Rows from a 3D scene dataset
★ ★ ★ ★
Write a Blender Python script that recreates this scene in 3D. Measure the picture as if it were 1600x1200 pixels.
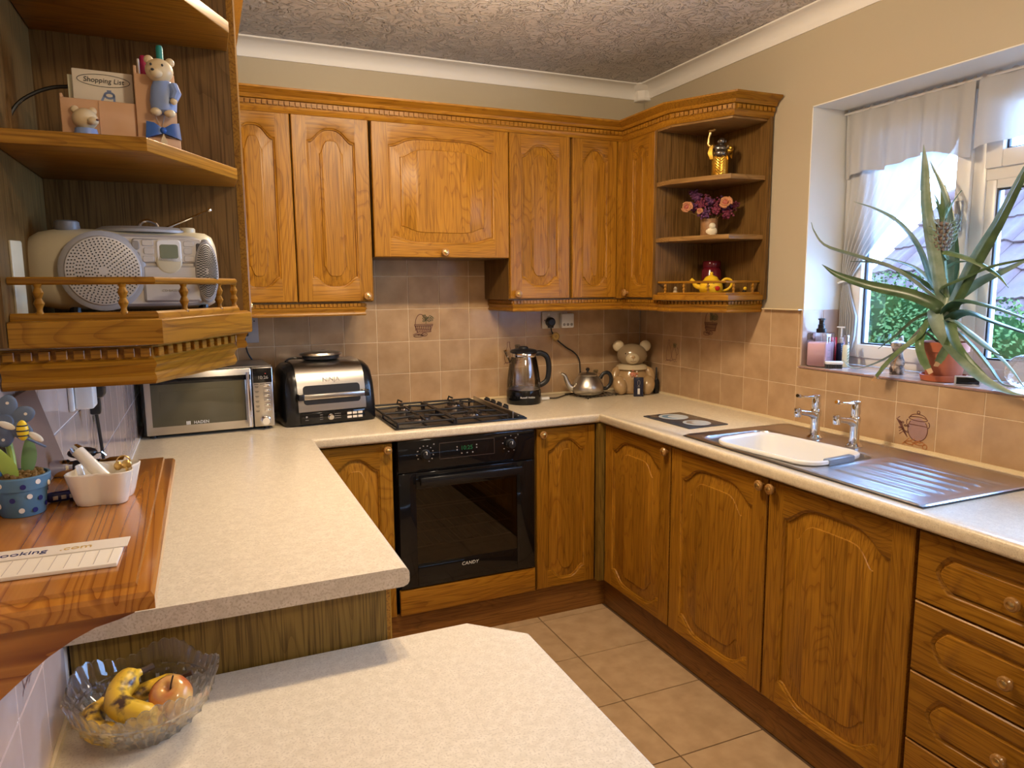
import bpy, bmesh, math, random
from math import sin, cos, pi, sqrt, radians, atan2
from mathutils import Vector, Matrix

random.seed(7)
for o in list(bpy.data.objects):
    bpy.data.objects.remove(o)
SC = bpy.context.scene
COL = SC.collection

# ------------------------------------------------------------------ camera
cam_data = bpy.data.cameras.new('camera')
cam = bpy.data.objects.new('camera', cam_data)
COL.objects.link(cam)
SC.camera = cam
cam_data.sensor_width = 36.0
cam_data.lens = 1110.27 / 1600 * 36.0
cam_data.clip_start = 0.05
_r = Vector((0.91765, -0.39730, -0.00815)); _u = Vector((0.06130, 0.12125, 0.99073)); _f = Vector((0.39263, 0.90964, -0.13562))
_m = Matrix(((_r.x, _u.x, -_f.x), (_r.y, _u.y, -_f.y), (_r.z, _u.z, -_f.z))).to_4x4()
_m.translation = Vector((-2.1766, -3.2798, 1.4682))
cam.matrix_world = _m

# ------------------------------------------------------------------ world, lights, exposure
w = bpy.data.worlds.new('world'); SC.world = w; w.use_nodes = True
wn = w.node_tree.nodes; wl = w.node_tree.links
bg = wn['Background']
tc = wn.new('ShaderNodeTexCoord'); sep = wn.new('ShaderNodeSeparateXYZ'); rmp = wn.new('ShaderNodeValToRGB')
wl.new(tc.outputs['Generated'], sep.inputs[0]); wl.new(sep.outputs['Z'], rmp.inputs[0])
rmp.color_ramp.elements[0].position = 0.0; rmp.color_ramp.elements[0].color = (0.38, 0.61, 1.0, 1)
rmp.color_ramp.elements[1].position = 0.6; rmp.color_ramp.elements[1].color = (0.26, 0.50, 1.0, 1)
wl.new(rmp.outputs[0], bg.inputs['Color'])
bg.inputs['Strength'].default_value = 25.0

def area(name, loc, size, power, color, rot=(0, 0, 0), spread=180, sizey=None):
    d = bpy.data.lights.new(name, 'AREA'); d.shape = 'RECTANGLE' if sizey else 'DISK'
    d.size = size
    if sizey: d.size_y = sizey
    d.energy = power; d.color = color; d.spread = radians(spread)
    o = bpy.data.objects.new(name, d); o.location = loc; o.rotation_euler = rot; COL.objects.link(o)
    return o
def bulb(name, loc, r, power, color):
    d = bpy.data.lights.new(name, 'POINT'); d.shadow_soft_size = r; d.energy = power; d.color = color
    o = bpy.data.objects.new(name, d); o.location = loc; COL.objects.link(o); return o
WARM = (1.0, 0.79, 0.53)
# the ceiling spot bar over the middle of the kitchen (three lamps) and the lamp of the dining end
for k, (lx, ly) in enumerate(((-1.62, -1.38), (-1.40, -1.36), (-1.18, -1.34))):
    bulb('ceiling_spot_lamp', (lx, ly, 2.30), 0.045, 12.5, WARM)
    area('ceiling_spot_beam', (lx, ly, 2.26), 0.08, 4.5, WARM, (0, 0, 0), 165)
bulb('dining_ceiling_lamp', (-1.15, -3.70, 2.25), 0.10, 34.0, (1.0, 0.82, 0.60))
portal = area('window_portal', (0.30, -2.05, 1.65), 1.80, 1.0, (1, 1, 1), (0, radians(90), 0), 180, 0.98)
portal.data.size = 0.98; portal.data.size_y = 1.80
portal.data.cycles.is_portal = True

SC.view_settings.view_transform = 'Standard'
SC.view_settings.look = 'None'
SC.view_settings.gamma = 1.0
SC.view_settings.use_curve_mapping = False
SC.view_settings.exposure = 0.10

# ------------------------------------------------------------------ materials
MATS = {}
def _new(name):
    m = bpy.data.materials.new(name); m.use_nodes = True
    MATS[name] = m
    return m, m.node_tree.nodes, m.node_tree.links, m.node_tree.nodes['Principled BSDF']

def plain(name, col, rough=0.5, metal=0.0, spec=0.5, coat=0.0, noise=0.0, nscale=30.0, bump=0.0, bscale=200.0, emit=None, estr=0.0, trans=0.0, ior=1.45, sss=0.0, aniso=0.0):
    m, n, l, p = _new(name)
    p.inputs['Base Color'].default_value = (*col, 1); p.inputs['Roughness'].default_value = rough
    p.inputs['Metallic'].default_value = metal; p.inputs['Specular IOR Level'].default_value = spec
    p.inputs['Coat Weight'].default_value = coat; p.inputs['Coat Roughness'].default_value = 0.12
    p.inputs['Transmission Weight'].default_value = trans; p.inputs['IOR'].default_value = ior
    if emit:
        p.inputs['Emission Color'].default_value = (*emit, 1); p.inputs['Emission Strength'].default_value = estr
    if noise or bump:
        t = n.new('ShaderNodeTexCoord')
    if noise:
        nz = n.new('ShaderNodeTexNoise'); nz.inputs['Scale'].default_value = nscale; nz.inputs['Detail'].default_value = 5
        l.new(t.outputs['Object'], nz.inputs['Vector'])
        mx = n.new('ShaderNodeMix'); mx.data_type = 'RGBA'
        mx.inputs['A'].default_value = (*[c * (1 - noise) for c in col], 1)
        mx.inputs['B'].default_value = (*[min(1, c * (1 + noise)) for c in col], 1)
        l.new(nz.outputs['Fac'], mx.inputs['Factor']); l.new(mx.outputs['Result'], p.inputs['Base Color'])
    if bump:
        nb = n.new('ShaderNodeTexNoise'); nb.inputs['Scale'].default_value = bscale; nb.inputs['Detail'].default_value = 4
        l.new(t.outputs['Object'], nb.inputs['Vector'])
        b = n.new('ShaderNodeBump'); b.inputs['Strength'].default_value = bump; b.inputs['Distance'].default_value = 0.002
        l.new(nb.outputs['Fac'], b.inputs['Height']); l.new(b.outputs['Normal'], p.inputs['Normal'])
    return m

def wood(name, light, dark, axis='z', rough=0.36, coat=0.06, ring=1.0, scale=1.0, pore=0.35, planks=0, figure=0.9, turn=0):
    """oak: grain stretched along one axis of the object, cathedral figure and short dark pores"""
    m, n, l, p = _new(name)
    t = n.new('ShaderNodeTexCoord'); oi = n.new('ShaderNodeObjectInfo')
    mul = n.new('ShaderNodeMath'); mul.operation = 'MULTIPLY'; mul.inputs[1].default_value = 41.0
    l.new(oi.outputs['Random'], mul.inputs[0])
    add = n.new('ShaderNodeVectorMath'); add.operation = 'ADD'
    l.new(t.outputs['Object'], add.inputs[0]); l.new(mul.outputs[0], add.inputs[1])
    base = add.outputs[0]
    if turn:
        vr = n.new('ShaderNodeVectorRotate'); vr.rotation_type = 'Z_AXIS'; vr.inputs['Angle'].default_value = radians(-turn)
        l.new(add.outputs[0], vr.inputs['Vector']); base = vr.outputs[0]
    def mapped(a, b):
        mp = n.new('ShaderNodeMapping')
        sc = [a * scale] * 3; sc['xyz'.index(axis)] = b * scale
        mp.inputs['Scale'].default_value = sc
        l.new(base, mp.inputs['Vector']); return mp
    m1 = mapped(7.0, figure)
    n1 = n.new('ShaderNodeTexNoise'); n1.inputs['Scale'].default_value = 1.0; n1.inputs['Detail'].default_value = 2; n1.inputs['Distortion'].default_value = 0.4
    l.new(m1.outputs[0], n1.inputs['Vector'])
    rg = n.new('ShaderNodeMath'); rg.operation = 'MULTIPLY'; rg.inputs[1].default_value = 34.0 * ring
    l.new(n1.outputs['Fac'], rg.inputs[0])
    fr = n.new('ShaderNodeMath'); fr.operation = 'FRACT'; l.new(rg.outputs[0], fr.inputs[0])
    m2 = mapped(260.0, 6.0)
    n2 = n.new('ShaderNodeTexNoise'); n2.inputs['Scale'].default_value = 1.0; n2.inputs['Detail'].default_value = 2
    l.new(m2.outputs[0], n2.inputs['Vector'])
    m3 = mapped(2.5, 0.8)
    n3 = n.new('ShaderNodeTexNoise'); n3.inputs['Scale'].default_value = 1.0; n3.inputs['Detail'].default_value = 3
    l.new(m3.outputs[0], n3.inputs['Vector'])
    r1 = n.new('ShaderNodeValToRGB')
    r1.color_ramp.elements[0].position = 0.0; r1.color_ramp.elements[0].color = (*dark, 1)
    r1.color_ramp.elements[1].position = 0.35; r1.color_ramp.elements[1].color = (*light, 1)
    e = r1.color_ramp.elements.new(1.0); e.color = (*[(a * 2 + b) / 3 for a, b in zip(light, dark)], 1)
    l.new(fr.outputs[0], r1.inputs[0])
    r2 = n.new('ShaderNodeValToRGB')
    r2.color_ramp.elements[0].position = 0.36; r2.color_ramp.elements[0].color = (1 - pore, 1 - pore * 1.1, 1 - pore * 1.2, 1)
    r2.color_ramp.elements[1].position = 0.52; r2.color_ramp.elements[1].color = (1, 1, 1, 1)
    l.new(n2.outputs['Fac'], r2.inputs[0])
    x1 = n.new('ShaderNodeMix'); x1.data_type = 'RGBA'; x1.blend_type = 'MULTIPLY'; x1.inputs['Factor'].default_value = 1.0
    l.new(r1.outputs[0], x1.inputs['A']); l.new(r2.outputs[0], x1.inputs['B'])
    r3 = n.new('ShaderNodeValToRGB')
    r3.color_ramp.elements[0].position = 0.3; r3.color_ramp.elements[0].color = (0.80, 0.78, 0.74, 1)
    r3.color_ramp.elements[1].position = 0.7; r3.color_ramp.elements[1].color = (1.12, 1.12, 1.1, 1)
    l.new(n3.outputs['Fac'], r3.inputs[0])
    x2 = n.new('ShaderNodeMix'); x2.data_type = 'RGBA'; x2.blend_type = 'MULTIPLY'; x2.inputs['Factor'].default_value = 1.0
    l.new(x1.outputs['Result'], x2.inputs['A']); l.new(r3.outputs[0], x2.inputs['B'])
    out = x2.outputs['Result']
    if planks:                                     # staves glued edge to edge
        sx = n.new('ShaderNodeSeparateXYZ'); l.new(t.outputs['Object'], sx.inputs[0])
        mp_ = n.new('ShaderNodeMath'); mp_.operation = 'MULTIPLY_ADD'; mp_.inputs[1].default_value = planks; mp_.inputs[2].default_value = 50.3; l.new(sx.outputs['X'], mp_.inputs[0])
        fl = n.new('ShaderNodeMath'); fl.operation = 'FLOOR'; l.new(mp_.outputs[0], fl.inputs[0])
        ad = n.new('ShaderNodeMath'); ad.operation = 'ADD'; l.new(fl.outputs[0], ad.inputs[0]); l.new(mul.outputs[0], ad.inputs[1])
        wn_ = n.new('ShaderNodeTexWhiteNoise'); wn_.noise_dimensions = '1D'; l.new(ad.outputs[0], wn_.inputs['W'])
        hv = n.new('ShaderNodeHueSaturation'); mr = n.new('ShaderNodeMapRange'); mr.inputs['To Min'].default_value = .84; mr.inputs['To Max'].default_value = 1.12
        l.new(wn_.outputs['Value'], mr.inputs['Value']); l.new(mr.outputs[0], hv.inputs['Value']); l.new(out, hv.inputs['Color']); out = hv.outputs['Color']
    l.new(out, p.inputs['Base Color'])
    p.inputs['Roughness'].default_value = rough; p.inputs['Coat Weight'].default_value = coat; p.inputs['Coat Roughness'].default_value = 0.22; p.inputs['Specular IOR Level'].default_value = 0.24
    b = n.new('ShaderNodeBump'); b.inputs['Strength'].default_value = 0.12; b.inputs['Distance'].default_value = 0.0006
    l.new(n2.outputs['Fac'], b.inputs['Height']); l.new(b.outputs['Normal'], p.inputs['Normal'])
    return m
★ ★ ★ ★
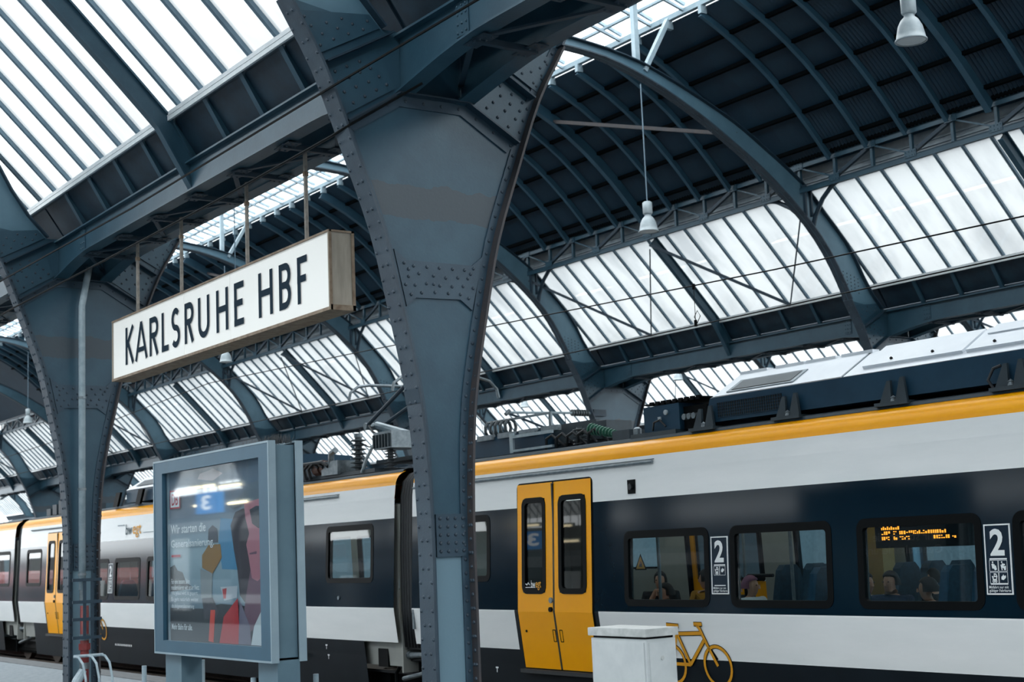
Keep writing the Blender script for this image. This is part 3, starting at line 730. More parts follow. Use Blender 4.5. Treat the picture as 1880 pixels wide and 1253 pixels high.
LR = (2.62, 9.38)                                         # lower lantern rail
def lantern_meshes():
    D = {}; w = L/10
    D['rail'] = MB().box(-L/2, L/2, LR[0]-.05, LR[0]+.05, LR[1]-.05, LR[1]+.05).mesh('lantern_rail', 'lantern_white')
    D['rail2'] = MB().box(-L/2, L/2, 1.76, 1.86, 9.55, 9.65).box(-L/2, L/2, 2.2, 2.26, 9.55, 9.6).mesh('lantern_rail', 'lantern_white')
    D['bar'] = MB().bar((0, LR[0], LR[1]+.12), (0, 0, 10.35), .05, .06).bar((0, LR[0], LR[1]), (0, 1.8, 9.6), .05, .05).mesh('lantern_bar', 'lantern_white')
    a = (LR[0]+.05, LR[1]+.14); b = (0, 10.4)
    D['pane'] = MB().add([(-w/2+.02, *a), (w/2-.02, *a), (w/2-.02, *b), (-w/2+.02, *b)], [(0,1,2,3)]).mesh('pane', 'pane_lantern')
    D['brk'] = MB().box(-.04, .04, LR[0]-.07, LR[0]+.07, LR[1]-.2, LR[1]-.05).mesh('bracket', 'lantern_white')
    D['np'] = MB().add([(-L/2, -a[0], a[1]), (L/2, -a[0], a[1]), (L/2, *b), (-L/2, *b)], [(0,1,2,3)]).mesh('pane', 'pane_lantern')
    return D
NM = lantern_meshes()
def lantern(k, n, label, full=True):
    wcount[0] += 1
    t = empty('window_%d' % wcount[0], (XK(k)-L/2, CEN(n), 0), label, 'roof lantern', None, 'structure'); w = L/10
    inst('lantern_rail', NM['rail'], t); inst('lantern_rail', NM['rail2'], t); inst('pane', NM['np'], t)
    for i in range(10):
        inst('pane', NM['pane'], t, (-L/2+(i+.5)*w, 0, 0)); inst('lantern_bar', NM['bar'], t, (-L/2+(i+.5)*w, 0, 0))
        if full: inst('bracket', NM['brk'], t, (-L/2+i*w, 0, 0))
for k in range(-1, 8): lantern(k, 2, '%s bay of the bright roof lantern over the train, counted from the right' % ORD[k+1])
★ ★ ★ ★
What is being asked: Copy the lines above exactly, starting at the one with "Write a Blender" and ending at the one with "cam.matrix_world = _m", both included. Leave out any pictures and add nothing else.

Task answer:
Write a Blender Python script that recreates this scene in 3D. Measure the picture as if it were 1600x1200 pixels.
import bpy, bmesh, math, random
from math import sin, cos, pi, sqrt, radians, atan2
from mathutils import Vector, Matrix

random.seed(7)
for o in list(bpy.data.objects):
    bpy.data.objects.remove(o)
SC = bpy.context.scene
COL = SC.collection

# ------------------------------------------------------------------ camera
cam_data = bpy.data.cameras.new('camera')
cam = bpy.data.objects.new('camera', cam_data)
COL.objects.link(cam)
SC.camera = cam
cam_data.sensor_width = 36.0
cam_data.lens = 1110.27 / 1600 * 36.0
cam_data.clip_start = 0.05
_r = Vector((0.91765, -0.39730, -0.00815)); _u = Vector((0.06130, 0.12125, 0.99073)); _f = Vector((0.39263, 0.90964, -0.13562))
_m = Matrix(((_r.x, _u.x, -_f.x), (_r.y, _u.y, -_f.y), (_r.z, _u.z, -_f.z))).to_4x4()
_m.translation = Vector((-2.1766, -3.2798, 1.4682))
cam.matrix_world = _m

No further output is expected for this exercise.